Mayor Emanuel: To reduce violence, we need police transparency and accountability

In his passionate speech last night, Mayor Emanuel delivered a multi-pronged call to action to reduce violence in Chicago that includes enforcement, investment, and prevention. We applaud the Mayor for committing substantial new resources to address the crisis in our city, and we stand ready to work with City officials and our community partners to make the streets of Chicago safe for everyone. However, if the Mayor is truly committed to transparency and accountability, he will need to follow through on specific structural changes that guarantee independent oversight of the Chicago Police Department.

The crisis in our city is not just one of violence. It is a fundamental collapse in confidence and erosion of trust in our institutions that are charged with the public’s governance and protection. The Mayor acknowledged that “we will not succeed in turning back the rising tide of violence without changing and rebuilding critical relationships with the community.” This relationship is broken. Bold and unequivocal steps must be taken to begin to heal what has been broken.

In the first week of October, The City Council will vote on the Mayor’s proposed ordinance to create the Civil Office of Police Accountability (COPA) and a new Deputy Inspector General for Public Safety. Our elected officials have an historic opportunity to begin rebuilding the relationship with communities by signaling a clear commitment to transparency and accountability. The Chicago Lawyers’ Committee for Civil Rights is part of the Chicago Civil Rights Collaborative for Police Reform that has met and advocated with City officials, and we are pleased that the Mayor’s office has made important strides toward an ordinance that will put CPD on a new path to restore the community’s trust. But the ordinance must include additional critical safeguards to ensure that policing in Chicago is fully accountable and transparent to the public.

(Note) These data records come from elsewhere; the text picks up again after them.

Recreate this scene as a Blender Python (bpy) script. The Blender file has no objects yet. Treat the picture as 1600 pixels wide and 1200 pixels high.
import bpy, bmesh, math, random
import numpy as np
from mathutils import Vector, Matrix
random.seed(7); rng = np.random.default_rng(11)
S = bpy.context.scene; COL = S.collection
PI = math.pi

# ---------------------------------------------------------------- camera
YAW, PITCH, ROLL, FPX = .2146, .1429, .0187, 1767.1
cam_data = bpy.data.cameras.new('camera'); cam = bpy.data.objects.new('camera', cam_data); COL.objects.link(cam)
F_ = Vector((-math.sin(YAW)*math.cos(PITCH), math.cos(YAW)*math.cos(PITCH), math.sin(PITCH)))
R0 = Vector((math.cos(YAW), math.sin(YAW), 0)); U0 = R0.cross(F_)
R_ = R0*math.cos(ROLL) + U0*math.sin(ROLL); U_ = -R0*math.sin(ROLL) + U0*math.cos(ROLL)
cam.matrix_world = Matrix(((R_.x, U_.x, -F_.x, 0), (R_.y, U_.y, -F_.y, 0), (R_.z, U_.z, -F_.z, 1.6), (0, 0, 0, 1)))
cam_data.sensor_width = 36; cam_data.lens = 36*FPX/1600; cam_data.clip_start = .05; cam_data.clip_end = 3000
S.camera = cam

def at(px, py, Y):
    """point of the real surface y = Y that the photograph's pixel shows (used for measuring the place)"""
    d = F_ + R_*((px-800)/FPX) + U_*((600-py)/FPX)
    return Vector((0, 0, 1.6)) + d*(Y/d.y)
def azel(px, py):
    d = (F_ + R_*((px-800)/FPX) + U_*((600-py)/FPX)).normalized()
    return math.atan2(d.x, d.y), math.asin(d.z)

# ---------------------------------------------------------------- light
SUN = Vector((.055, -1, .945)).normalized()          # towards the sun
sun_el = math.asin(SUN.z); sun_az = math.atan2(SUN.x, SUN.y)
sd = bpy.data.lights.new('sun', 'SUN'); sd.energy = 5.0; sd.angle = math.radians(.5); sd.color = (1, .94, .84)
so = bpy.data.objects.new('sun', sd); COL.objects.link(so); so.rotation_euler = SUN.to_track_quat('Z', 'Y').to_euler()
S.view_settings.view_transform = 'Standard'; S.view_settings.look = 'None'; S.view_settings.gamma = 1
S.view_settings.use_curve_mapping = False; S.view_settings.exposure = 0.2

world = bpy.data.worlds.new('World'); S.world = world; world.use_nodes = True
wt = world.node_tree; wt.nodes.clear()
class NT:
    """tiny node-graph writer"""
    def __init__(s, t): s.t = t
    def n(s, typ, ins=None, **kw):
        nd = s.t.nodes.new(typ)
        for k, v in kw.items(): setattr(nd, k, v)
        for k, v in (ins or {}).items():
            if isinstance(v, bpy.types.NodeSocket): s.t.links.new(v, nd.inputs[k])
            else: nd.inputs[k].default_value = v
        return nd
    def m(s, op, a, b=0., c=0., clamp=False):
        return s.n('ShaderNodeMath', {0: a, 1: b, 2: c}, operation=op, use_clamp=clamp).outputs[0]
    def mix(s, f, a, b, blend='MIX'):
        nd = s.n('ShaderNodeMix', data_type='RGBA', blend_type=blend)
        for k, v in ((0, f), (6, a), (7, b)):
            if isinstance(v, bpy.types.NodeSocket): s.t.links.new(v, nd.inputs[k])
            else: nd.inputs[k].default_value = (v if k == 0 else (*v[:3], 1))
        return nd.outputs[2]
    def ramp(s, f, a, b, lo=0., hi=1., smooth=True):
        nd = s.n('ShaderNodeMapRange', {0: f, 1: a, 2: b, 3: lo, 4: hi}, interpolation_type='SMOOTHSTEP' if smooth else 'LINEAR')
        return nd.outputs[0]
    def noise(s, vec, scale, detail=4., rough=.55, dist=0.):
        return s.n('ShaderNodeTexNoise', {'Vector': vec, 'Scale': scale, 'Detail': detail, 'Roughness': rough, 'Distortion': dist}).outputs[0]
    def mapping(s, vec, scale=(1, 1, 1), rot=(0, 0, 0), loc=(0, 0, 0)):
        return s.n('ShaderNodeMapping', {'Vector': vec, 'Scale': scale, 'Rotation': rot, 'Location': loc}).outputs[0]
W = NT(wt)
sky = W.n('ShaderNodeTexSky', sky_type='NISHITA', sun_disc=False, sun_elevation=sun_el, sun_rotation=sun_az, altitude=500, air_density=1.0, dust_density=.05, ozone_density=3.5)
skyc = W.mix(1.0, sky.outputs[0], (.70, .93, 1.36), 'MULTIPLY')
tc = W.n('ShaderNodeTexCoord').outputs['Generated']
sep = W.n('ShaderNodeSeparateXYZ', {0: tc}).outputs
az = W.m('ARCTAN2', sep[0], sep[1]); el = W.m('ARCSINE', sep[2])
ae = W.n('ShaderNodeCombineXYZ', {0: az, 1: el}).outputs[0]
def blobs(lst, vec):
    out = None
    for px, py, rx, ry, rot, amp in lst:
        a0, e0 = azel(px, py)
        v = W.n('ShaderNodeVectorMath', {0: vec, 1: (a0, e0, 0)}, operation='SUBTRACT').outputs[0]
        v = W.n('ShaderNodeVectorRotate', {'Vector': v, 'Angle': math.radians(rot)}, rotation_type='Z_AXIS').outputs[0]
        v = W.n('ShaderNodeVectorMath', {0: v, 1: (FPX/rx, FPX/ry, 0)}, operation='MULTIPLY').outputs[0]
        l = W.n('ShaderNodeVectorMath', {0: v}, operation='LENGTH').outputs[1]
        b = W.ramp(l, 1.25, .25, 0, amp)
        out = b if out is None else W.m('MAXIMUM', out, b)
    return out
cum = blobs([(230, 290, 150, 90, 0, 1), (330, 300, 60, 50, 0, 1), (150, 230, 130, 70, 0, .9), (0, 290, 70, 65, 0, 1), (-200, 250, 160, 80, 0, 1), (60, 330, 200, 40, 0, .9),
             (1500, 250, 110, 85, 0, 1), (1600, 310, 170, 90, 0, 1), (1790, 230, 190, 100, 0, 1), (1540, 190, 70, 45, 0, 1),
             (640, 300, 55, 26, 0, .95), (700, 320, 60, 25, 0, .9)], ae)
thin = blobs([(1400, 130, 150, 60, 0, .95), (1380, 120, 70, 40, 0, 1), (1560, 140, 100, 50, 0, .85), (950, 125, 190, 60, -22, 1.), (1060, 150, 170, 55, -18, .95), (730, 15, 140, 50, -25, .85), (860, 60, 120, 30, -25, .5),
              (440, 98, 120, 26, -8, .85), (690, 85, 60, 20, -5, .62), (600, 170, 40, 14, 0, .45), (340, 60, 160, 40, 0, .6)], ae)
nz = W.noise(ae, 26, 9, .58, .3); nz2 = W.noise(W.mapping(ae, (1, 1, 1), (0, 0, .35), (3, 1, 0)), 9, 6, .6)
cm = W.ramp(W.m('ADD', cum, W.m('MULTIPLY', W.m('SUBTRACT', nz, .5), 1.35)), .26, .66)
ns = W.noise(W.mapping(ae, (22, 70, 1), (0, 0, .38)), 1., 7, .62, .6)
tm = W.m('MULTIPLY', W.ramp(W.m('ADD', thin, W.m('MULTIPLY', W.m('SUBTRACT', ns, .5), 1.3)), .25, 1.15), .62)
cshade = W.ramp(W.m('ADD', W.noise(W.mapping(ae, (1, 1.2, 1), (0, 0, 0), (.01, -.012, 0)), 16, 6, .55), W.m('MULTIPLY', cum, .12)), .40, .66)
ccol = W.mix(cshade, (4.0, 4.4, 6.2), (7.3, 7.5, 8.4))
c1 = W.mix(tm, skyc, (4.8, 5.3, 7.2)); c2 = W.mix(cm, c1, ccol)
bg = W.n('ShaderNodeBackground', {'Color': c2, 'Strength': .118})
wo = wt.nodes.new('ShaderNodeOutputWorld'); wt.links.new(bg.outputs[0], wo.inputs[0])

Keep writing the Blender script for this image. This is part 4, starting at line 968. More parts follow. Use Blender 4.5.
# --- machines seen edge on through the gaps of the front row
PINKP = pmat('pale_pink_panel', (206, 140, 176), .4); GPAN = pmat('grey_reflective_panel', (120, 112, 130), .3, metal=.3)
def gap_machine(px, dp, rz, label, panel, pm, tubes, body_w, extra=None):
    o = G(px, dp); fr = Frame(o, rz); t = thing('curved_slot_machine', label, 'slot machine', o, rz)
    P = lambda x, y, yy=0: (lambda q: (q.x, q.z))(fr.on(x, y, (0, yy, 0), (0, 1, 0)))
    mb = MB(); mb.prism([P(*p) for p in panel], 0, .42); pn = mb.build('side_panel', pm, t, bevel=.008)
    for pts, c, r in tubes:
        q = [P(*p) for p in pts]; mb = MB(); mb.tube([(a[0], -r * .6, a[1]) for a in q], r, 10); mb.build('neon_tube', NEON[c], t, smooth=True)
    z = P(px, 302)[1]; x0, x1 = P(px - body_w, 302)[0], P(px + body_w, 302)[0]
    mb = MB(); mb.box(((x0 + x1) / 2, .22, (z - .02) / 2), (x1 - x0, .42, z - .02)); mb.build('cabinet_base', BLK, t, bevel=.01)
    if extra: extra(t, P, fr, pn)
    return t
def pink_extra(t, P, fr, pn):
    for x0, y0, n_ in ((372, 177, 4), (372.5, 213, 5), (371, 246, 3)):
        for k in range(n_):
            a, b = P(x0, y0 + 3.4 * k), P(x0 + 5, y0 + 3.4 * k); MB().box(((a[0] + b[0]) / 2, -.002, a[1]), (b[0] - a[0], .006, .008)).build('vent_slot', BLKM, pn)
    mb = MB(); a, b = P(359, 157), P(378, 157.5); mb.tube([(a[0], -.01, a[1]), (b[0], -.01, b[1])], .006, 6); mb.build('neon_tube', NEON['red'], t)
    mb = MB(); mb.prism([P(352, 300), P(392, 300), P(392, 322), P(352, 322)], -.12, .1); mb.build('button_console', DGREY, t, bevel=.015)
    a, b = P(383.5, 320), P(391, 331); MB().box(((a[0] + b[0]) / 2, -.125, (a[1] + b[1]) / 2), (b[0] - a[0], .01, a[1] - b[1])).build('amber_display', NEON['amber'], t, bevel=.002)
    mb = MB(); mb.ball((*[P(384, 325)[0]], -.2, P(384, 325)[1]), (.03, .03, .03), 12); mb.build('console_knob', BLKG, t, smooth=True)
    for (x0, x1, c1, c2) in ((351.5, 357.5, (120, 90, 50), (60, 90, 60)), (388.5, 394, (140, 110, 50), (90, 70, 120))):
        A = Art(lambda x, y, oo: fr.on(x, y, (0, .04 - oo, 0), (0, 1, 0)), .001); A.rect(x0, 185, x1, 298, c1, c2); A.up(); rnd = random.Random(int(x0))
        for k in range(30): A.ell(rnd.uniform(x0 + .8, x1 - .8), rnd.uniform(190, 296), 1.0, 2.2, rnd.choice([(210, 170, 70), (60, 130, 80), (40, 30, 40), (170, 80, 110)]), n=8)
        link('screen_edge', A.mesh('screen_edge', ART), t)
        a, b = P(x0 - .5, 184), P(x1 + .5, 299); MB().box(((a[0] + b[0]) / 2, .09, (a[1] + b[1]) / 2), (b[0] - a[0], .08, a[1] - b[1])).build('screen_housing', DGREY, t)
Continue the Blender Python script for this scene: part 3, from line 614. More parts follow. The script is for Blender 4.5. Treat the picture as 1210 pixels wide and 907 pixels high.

First, these new oversight bodies must be adequately funded and resourced with a fixed budget insulated from politics. Second, both entities must have the ability to retain their own independent counsel outside the Law Department’s staff who have represented police officers and the City. Finally, COPA should not be able to hire former CPD officers. While we understand the argument that the Chief Administrator wants free reign to recruit and hire the most capable investigators, the public concern around bias – based on a long history of demonstrated bias in the CPD culture – is justified and outweighs that interest.

The Chicago Lawyers’ Committee for Civil Rights will continue to work with City officials, other legal and policy advocacy organizations, and community-based groups to promote the cultural and policy changes that are needed to produce lasting police reform and accountability. We urge our Mayor and City Council to stand on the right side of history at this critical moment.